2. The respondent No. 1 filed counter contending that the accident did not occur as stated in the petition and it occurred due to negligent driving of the driver of the bus and the respondent No. 2 insured the lorry with the respondent No. 1 playing fraud and the lorry was not insured with the respondent No. 1 on the date of the accident and so, the respondent No. 1 is not liable. The respondent No. 1 further contends that only on the next day after the accident, premium was paid for taking the insurance policy in respect of the lorry and the cover note obtained by the respondent No. 2 was cancelled.

3. The respondent No. 2 filed counter contending that only due to rash and negligent driving of the bus driver the accident occurred, and the lorry driver was driving the vehicle very carefully and the compensation claimed is on the higher side.

4. The respondent No. 3 Transport Corporation filed counter contending that its driver was driving the bus very carefully and only the lorry driver drove the lorry rashly and negligently and dashed against the bus and caused the accident and the respondent No. 3 is not liable.

5. Motor Accidents Claims Tribunal, Madras heard the petitioner and awarded compensation of Rs. 56,000 and directed the respondent No. 2 to pay the compensation with interest at 12 per cent per annum holding that only the lorry driver was responsible for the accident and the lorry was not insured with the respondent No. 1 on the date of the accident.

6. Not satisfied with the award of the Tribunal, the claimants filed the present appeal for the disallowed portion of the claim and for directing the respondent No. 1 insurance company to pay the compensation amount contending that since the insurance cover note was issued for the vehicle lorry through duly authorised agent, the respondent No. 1 cannot seek to avoid liability to innocent third-party claimant. Appellant further contends in the appeal that there was composite negligence on the part of both the drivers of respondent Nos. 2 and 3 and the accident had occurred while they were negotiating the welcome arch put up on the highway and on the composite negligence, the respondent No. 3 is also liable.

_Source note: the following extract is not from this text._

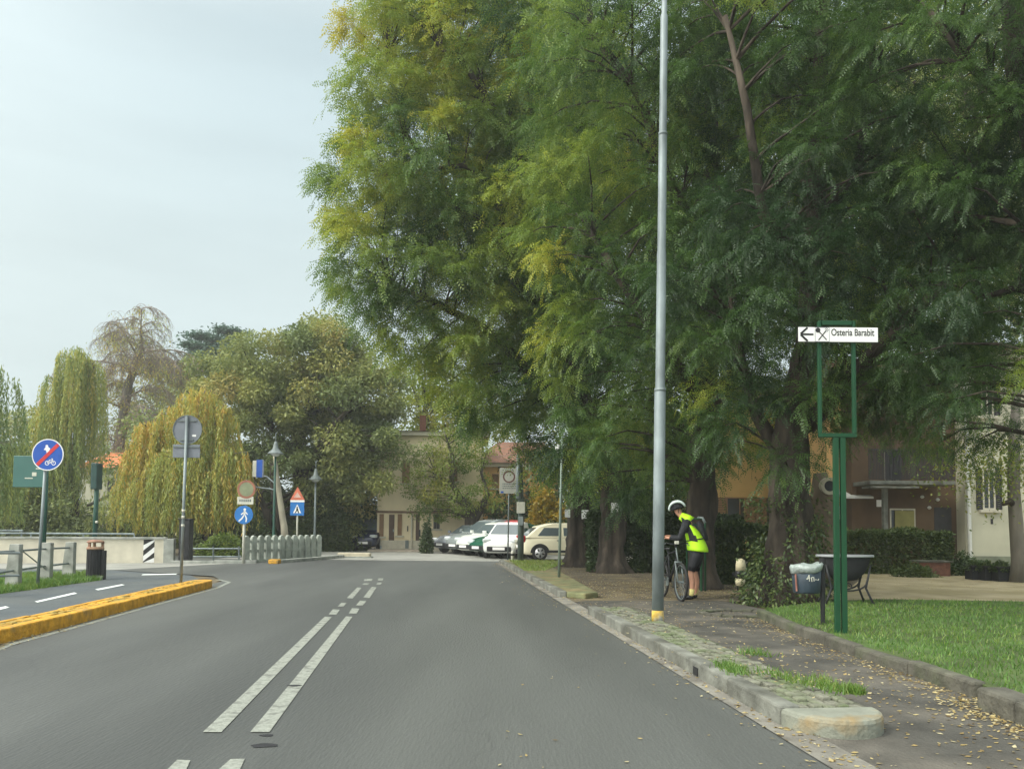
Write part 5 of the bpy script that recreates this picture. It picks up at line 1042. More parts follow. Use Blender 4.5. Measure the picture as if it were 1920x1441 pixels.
# distant red-roofed house
b = gp(150, 1000, 50); Y = 50; Z = lambda v: Q(190, v, Y).z; X = lambda u: (Q(u, 1000, Y).x-b.x)
t, rf = house('roof_house', 'pale house with a bright orange tiled roof seen between the willows', b, R(8), X(228), 6, Z(880), pale_wall, rise=1.35, roofm=pm('orange_tile', (.62, .21, .09), .85, .2, 6, .4)); window(t, X(196), X(206), Z(925), Z(895), shutter_dark, True)
# pale house on the right
b = gp(1812, 1060, 26); Y = 26; k = Y/F; X = lambda u: (Q(u, 1000, Y).x-b.x); Z = lambda v: Q(1850, v, Y).z
t, rf = house('pale_house', 'pale plastered house with dark shutters and a white downpipe at the right', b, R(-4), 7.5, 7, 7.0, pale_wall, trim=False)
window(t, X(1842), X(1865), Z(955), Z(878), shutter_dark, False); MB().cyl((X(1815)+.02, -.09, 0), (X(1812), -.09, 6.9), .06).obj('downpipe', metal_white, t); MB().box(X(1856), X(1860), -.02, -.002, Z(982), Z(972)).obj('vent', black, t)
window(t, X(1842), X(1865), Z(780), Z(700), shutter_dark, False); MB().box(0, 7.5, -.04, 0, 0, Z(1042)).obj('plinth', pm('plinth_green', (.20, .22, .16), .9, .25, 3), t)
window(t, X(1960), X(1985), Z(955), Z(878), shutter_dark, False)
# brown house with balcony
b = gp(1598, 1060, 26.6); Y = 26.6; X = lambda u: (Q(u, 1000, Y).x-b.x); Z = lambda v: Q(1700, v, Y).z
t, rf = house('brown_house', 'dark reddish brown house with a long balcony behind the garden hedge', b, 0, X(1810), 7, 6.6, brown_wall, trim=False)
o = MB().box(X(1600), X(1755), -1.25, -.002, Z(912), Z(905)).obj('balcony', kerb_stone, t, bevel=.02)
m = MB(); zr0, zr1 = Z(903), Z(851)
for i in range(58): x = X(1601)+(X(1754)-X(1601))*i/57; m.box(x-.012, x+.012, -1.2, -1.176, zr0, zr1)
m.box(X(1600), X(1755), -1.22, -1.15, zr1, zr1+.05); m.obj('railing', shutter_dark, o)
MB().box(X(1586), X(1670), -1.9, -1.26, Z(920), Z(917)).obj('canopy', kerb_stone, t); window(t, X(1668), X(1716), Z(1000), Z(953), None, sill=False); MB().box(X(1677), X(1713), -.060, -.040, Z(999), Z(957)).obj('curtain', pm('curtain', (.26, .24, .09), .9, .15, 4), t)
o = MB().box(X(1752), X(1784), -.02, -.002, 0, Z(950)).obj('door', shutter_dark, t); MB().box(X(1798), X(1803), -.1, -.002, Z(985), Z(968)).obj('meter_box', black, t)
MB().box(X(1644), X(1657), -.012, -.002, Z(950), Z(937)).obj('notice', plate_white, t); MB().box(X(1626), X(1634), -1.2, -1.05, 0, Z(918)).obj('pillar', kerb_stone, t); window(t, X(1660), X(1690), Z(900), Z(845), shutter_dark, True, sill=False)
for (u, v) in ((1728, 931), (1757, 936), (1741, 951)): MB().lathe([(.03, -.05), (.07, 0), (.03, .05)], 10, c=(X(u), -.08, Z(v))).obj('wall_lamp', metal_white, t)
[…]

7. The respondent No. 2 in the petition, owner of the lorry filed cross-objection contending that there was no fault on the part of the driver of the cross-objector and the accident had occurred due to negligent driving of the driver of the bus and there is also no evidence to show that the accident had occurred due to negligent driving of driver of the cross-objector's vehicle and the cross-objector's vehicle was insured with the insurance company and it is fully covered with insurance cover note and the premium had also been paid and so, the insurance company is liable.

8. Points that arise for consideration in this appeal and cross-objections are:

(i) Whether there is composite negligence on the part of the respondent No. 3 also?
(ii) Whether the lorry was covered with insurance policy and the insurance company, the respondent No. 1, is liable to pay the compensation amount? and
(iii) Whether the claimants are entitled to the disallowed portion of the claim?

9. Learned Counsel for the respondent No. 1 strenuously argued that since no premium was paid on 27.2.1988 and as the premium was paid subsequent to the accident, the cover note is not binding on the insurance company and the insurance company is not liable. He further submitted that fraud has been played on the insurance company and the insurance company cannot be held liable.

10. The learned Counsel for the claimants submitted that there was insurance cover note issued prior to the accident and so, it is surely covered under the insurance cover note and the insurance company is liable.

11. In the decision cited supra, it has been held that premium amount was paid to the Development Officer and the nonpayment of the premium amount by the Development Officer and non-encashment of cheques by the insurance company will not absolve the liability of the insurance company.

12. The case on hand is not like that. In fact, no premium was paid on the date of the cover note. Only cover note was issued on 27.2.1988 and the accident had occurred on 28.2.1988. The cheque was issued on 29.2.1988 by the owner of the lorry. So, no premium has been paid and there was no insurance cover note on the date of the accident.

13. The Supreme Court, in the case of United India Insurance Co. Ltd. v. Rajendra Singh, held that when the insurance company learnt that fraud has been played on the insurance company, the appellate court can interfere. It has been observed further that if fraud is played on the insurance company, the insurance company being a public company will have to suffer a lot which will lead to miscarriage of justice.

14. In the case on hand, there was no insurance coverage on the date of the accident and so, the respondent No. 1 insurance company is not liable. The Tribunal has correctly found and directed respondent No. 2, owner of the lorry to pay the compensation. I find no infirmity in the finding of the Tribunal in this aspect.